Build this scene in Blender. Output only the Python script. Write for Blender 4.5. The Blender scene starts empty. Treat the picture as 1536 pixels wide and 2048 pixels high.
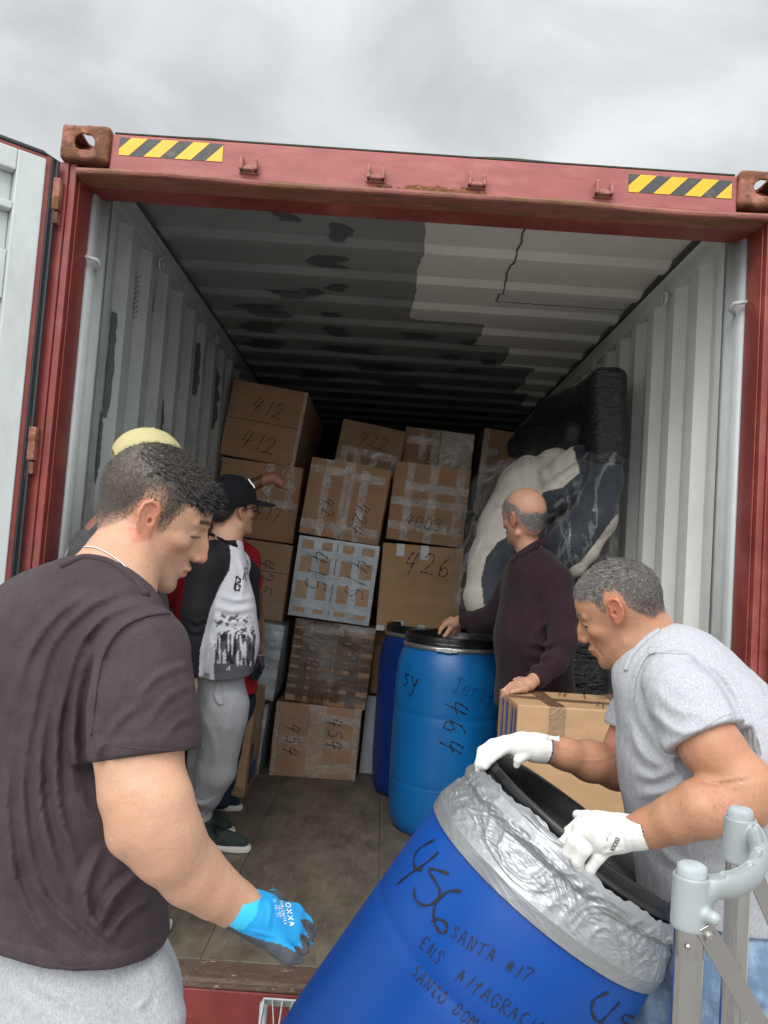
import bpy, math, random
import numpy as np
import openvdb as vdb
from mathutils import Vector, Matrix, Euler, noise as mnoise
rnd = random.Random(7)
S = bpy.context.scene
COL = S.collection
# ---------------------------------------------------------------- camera
F = 1594.28
CAMP = np.array([-0.0470, -2.6102, 1.3517])
_p, _y, _r = math.radians(3.6204), math.radians(-0.1546), math.radians(3.9608)
_f = np.array([math.sin(_y)*math.cos(_p), math.cos(_y)*math.cos(_p), math.sin(_p)])
_ri = np.array([math.cos(_y), -math.sin(_y), 0.0])
_u = np.cross(_ri, _f)
CR = _ri*math.cos(_r) + _u*math.sin(_r)
CU = -_ri*math.sin(_r) + _u*math.cos(_r)
CF = _f
cam_d = bpy.data.cameras.new('camera')
cam = bpy.data.objects.new('camera', cam_d); COL.objects.link(cam)
cam.matrix_world = Matrix([[CR[0], CU[0], -CF[0], CAMP[0]], [CR[1], CU[1], -CF[1], CAMP[1]], [CR[2], CU[2], -CF[2], CAMP[2]], [0, 0, 0, 1]])
cam_d.sensor_fit = 'VERTICAL'; cam_d.sensor_height = 36.0; cam_d.lens = F/2048*36.0
cam_d.clip_start = 0.05; cam_d.clip_end = 3000
S.camera = cam
def ray(u, v): return CF + CR*(u-768)/F + CU*(1024-v)/F
def K(u, v, D): return CAMP + ray(u, v)*D                      # point seen at (u, v), D metres deep
def PY(u, v, Y): d = ray(u, v); return CAMP + d*((Y-CAMP[1])/d[1])
def PX(u, v, X): d = ray(u, v); return CAMP + d*((X-CAMP[0])/d[0])
def PZ(u, v, Z): d = ray(u, v); return CAMP + d*((Z-CAMP[2])/d[2])
# ---------------------------------------------------------------- world, sun, exposure
S.view_settings.view_transform = 'Standard'; S.view_settings.look = 'None'
S.view_settings.exposure = 0.42; S.view_settings.gamma = 1.0
S.cycles.max_bounces = 8; S.cycles.transparent_max_bounces = 24
SUN_EL, SUN_RO = 55, 200
W = bpy.data.worlds.new('World'); S.world = W; W.use_nodes = True
nt = W.node_tree; nt.nodes.clear()
def N(t, ty, **kw):
    n = t.nodes.new(ty)
    for k, v in kw.items(): setattr(n, k, v)
    return n
wo = N(nt, 'ShaderNodeOutputWorld'); bg = N(nt, 'ShaderNodeBackground'); bg.inputs[1].default_value = 0.1
sky = N(nt, 'ShaderNodeTexSky', sky_type='NISHITA', sun_disc=False)
sky.sun_elevation = math.radians(SUN_EL); sky.sun_rotation = math.radians(SUN_RO)
tc = N(nt, 'ShaderNodeTexCoord'); sep = N(nt, 'ShaderNodeSeparateXYZ'); nt.links.new(tc.outputs['Generated'], sep.inputs[0])
ad = N(nt, 'ShaderNodeMath', operation='ADD'); ad.inputs[1].default_value = 0.28; nt.links.new(sep.outputs[2], ad.inputs[0])
mx_ = N(nt, 'ShaderNodeMath', operation='MAXIMUM'); mx_.inputs[1].default_value = 0.05; nt.links.new(ad.outputs[0], mx_.inputs[0])
dx = N(nt, 'ShaderNodeMath', operation='DIVIDE'); dy = N(nt, 'ShaderNodeMath', operation='DIVIDE')
nt.links.new(sep.outputs[0], dx.inputs[0]); nt.links.new(mx_.outputs[0], dx.inputs[1])
nt.links.new(sep.outputs[1], dy.inputs[0]); nt.links.new(mx_.outputs[0], dy.inputs[1])
cmb = N(nt, 'ShaderNodeCombineXYZ'); nt.links.new(dx.outputs[0], cmb.inputs[0]); nt.links.new(dy.outputs[0], cmb.inputs[1])
n1 = N(nt, 'ShaderNodeTexNoise'); n1.inputs['Scale'].default_value = 2.6; n1.inputs['Detail'].default_value = 7; n1.inputs['Roughness'].default_value = 0.52
n1.inputs['Distortion'].default_value = 0.35
mp = N(nt, 'ShaderNodeMapping'); mp.inputs['Location'].default_value = (3.7, 1.3, 0); nt.links.new(cmb.outputs[0], mp.inputs[0]); nt.links.new(mp.outputs[0], n1.inputs['Vector'])
cr = N(nt, 'ShaderNodeValToRGB'); nt.links.new(n1.outputs[0], cr.inputs[0])
cr.color_ramp.elements[0].position = 0.34; cr.color_ramp.elements[0].color = (0.60, 0.62, 0.635, 1)
cr.color_ramp.elements[1].position = 0.64; cr.color_ramp.elements[1].color = (0.90, 0.915, 0.92, 1)
vm = N(nt, 'ShaderNodeVectorMath', operation='SCALE'); vm.inputs['Scale'].default_value = 10.0; nt.links.new(cr.outputs[0], vm.inputs[0])
mxc = N(nt, 'ShaderNodeMixRGB'); mxc.inputs[0].default_value = 0.94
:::
● **DESCRIPTION OF THE TASK**: What is the number of lines that hold the string "scene"? Give it alone.

● **ANSWER TO THE PROBLEM**: 2